> [Supplied information]
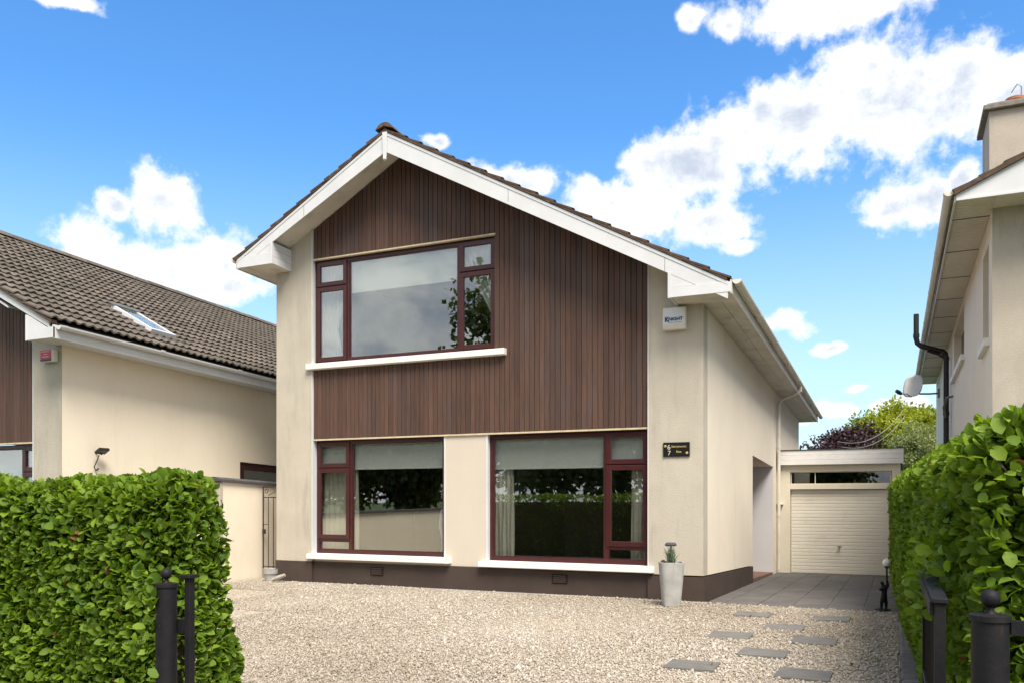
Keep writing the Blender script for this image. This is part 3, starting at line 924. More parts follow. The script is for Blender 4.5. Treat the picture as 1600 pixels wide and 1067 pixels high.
# ------------------------------------------------------------------ front windows
def zz(z): return 1.5 + (z - 1.5) * 1.0106
def xx_(x): return x * 1.0106
yW = 0.10
m1, m2 = xx_(-8.73), xx_(-6.51)
t1_, t2_ = zz(5.275), zz(5.225)
up_win = make_window(house, UW0, UW1, UZ0, UZ1, yW,
    [(UW0 + 0.03, m1 - 0.012, t1_ + 0.010, UZ1 - 0.03, 'open'), (UW0 + 0.03, m1 - 0.012, UZ0 + 0.03, t1_ - 0.010, 'open'),
     (m1 + 0.031, m2 - 0.031, UZ0 + 0.062, UZ1 - 0.062, 'fix'),
     (m2 + 0.012, UW1 - 0.03, t2_ + 0.010, UZ1 - 0.03, 'open'), (m2 + 0.012, UW1 - 0.03, UZ0 + 0.03, t2_ - 0.010, 'open')],
    [('v', m1, UZ0 + 0.06, UZ1 - 0.06), ('v', m2, UZ0 + 0.06, UZ1 - 0.06), ('h', t1_, UW0 + 0.06, m1 - 0.03), ('h', t2_, m2 + 0.03, UW1 - 0.06)], K)
yW2 = 0.13
LW0, LW1, LZ0, LZ1 = W0 + 0.012, -6.842, 0.545, 2.562
lm, la, lb_ = xx_(-8.69), zz(2.065), zz(0.80)
lw_win = make_window(house, LW0, LW1, LZ0, LZ1, yW2,
    [(LW0 + 0.03, lm - 0.012, la + 0.010, LZ1 - 0.03, 'open'), (LW0 + 0.03, lm - 0.012, lb_ + 0.010, la - 0.010, 'open'), (LW0 + 0.062, lm - 0.031, LZ0 + 0.062, lb_ - 0.031, 'fix'),
     (lm + 0.031, LW1 - 0.062, LZ0 + 0.062, LZ1 - 0.062, 'fix')],
    [('v', lm, LZ0 + 0.06, LZ1 - 0.06), ('h', la, LW0 + 0.06, lm - 0.03), ('h', lb_, LW0 + 0.06, lm - 0.03)], K)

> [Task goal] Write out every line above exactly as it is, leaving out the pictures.

> [Full answer]
Keep writing the Blender script for this image. This is part 3, starting at line 924. More parts follow. The script is for Blender 4.5. Treat the picture as 1600 pixels wide and 1067 pixels high.
# ------------------------------------------------------------------ front windows
def zz(z): return 1.5 + (z - 1.5) * 1.0106
def xx_(x): return x * 1.0106
yW = 0.10
m1, m2 = xx_(-8.73), xx_(-6.51)
t1_, t2_ = zz(5.275), zz(5.225)
up_win = make_window(house, UW0, UW1, UZ0, UZ1, yW,
    [(UW0 + 0.03, m1 - 0.012, t1_ + 0.010, UZ1 - 0.03, 'open'), (UW0 + 0.03, m1 - 0.012, UZ0 + 0.03, t1_ - 0.010, 'open'),
     (m1 + 0.031, m2 - 0.031, UZ0 + 0.062, UZ1 - 0.062, 'fix'),
     (m2 + 0.012, UW1 - 0.03, t2_ + 0.010, UZ1 - 0.03, 'open'), (m2 + 0.012, UW1 - 0.03, UZ0 + 0.03, t2_ - 0.010, 'open')],
    [('v', m1, UZ0 + 0.06, UZ1 - 0.06), ('v', m2, UZ0 + 0.06, UZ1 - 0.06), ('h', t1_, UW0 + 0.06, m1 - 0.03), ('h', t2_, m2 + 0.03, UW1 - 0.06)], K)
yW2 = 0.13
LW0, LW1, LZ0, LZ1 = W0 + 0.012, -6.842, 0.545, 2.562
lm, la, lb_ = xx_(-8.69), zz(2.065), zz(0.80)
lw_win = make_window(house, LW0, LW1, LZ0, LZ1, yW2,
    [(LW0 + 0.03, lm - 0.012, la + 0.010, LZ1 - 0.03, 'open'), (LW0 + 0.03, lm - 0.012, lb_ + 0.010, la - 0.010, 'open'), (LW0 + 0.062, lm - 0.031, LZ0 + 0.062, lb_ - 0.031, 'fix'),
     (lm + 0.031, LW1 - 0.062, LZ0 + 0.062, LZ1 - 0.062, 'fix')],
    [('v', lm, LZ0 + 0.06, LZ1 - 0.06), ('h', la, LW0 + 0.06, lm - 0.03), ('h', lb_, LW0 + 0.06, lm - 0.03)], K)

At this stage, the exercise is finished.